Under the updated declaration, it also expands the criteria needed for the mayor to declare an emergency on homelessness. The City Council will consider renewal of the order every 90 days, and it will end if members do not renew it.
When Bass took office in December, as part of her initial declaration of emergency on homelessness, she launched Inside Safe, a program that led to tents coming down around the city and brought more than 1,300 Angelenos inside motels and other temporary housing.
Bass took a moment to thank the Council, L.A. County Supervisors and her partners for “locking arms” on the issue and confronting the homelessness crisis with urgency.
In addition, the mayor’s mandate expedited the building of affordable housing projects and focused efforts to maximize the use of publicly owned land for housing projects.

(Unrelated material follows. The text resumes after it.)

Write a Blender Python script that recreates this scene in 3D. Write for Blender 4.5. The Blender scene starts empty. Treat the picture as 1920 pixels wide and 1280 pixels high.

“We cut red tape and we fast tracked approval,” Bass said when talking about how housing developments continue to move forward.
Bass, who was joined by Council President Paul Krekorian and Council President Pro Tempore Marqueece Harris-Dawson, said Monday’s action will continue “access to tools and powers to make sure that we are using every resource possible at the scale that is needed to save lives and restore our neighborhoods.”
Krekorian expressed his gratitude toward the mayor for addressing the homelessness crisis — which he called the “challenge of our lifetime.” The councilman said the mayor and City Council will continue to seek and provide regular updates to “ensure that we’re learning as we go, that we’re modifying programs to make them more effective, and to maintain cost efficiencies.”
Harris-Dawson added that as the city continues to address the homelessness crisis, they will refine their programs with the goal of developing policy to ensure “everybody is inside.”